Behold the majesty of the new Segway S-Pod.
Segway is trying to kill me, and they are also trying to kill you


I’m not here to make jokes about this thing, which apparently will be available to members of the public sometime next year. Granted, Segway has never managed to break out of the Google Glass-holy-shit-look-at-these-nerds space. Granted, the S-Pod leans way too hard into the overall vibe of Jeff Bezos’s throne room*. And, granted, while mobility aids genuinely improve lives, the bloated and unwieldy design suggests that any consideration along those lines was dropped in favor of a sleek and corporate — well, I’d hesitate to call it ‘coolness,’ but I can’t think of any better word, so ‘coolness’ it is.
What I am actually here for is to point out that Segway is trying to kill me, you, and anyone else who might ever feel the urge to walk anywhere. Am I overreacting to the magic chair? I don’t think so. Disagree all you like, but I cannot think of any other justification for a gyroscopically-balanced street chair to have a top speed of 24 miles per hour.
My master’s degree focused on predicting damage to human soft tissue from specific impact scenarios. While I’ve done my absolute best to forget everything I learned back then, I’ve somehow retained enough to feel comfortable asserting that getting hit by such a thing (plus an occupant) at maximum speed is going to fuck you up pretty badly.
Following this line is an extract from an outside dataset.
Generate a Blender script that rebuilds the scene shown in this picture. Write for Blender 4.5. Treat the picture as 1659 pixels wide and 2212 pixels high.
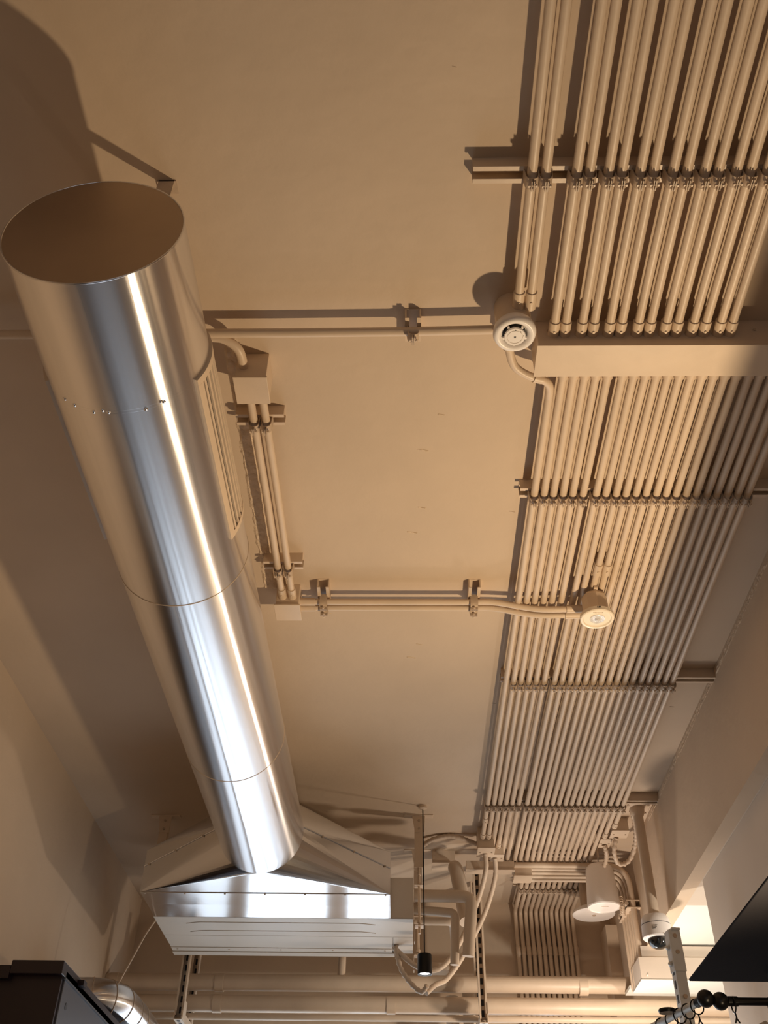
import bpy, bmesh, math, random
from mathutils import Vector, Matrix, noise
random.seed(7)
R = math.radians
PI = math.pi
S = bpy.context.scene
COL = S.collection
for o in list(bpy.data.objects):
    bpy.data.objects.remove(o)

# ---------------------------------------------------------------- camera
cam = bpy.data.cameras.new('camera'); camo = bpy.data.objects.new('camera', cam); COL.objects.link(camo)
cam.sensor_fit = 'HORIZONTAL'; cam.sensor_width = 36; cam.lens = 2080 * 36 / 1659
cam.clip_start = .02; cam.clip_end = 100
_f = 2080.0
_yd = Vector((47.5, -1804, -_f)).normalized(); _xd = Vector((1, 0, 47.5 / _f)).normalized(); _zd = _xd.cross(_yd)
camo.matrix_world = Matrix.Translation((0, 0, 1.6)) @ Matrix((_xd, _yd, _zd)).to_4x4()
S.camera = camo

# ---------------------------------------------------------------- world and light
S.view_settings.view_transform = 'Standard'; S.view_settings.look = 'None'
S.view_settings.gamma = 1; S.view_settings.use_curve_mapping = False
S.view_settings.exposure = 0.27
W = bpy.data.worlds.new('world'); S.world = W; W.use_nodes = True
W.node_tree.nodes['Background'].inputs[0].default_value = (.8, .9, 1, 1)
W.node_tree.nodes['Background'].inputs[1].default_value = .05

def area(name, loc, to, sx, sy, power, col, spread=180):
    l = bpy.data.lights.new(name, 'AREA'); l.shape = 'RECTANGLE'; l.size = sx; l.size_y = sy
    l.energy = power; l.color = col; l.spread = R(spread)
    o = bpy.data.objects.new(name, l); COL.objects.link(o); o.location = loc
    o.rotation_euler = (Vector(to) - Vector(loc)).to_track_quat('-Z', 'Y').to_euler()
    return o
def point(name, loc, power, col, rad=.04):
    l = bpy.data.lights.new(name, 'POINT'); l.energy = power; l.color = col; l.shadow_soft_size = rad
    o = bpy.data.objects.new(name, l); COL.objects.link(o); o.location = loc
    return o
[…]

And honestly, random murder strikes me as a fine business plan. What better way to convince people to buy this thing than S-Pod drivers being a mortal threat to the underclass of non-S-Pod pedestrians? You want to avoid being hurled into the street with a ruptured pancreas by one of these things? The best way to do that is to fork over the cash to end up in one yourself. That, my friends, is how to design a successful product in the era of late capitalism.
*We all know he has one, and we can all imagine what it would look like.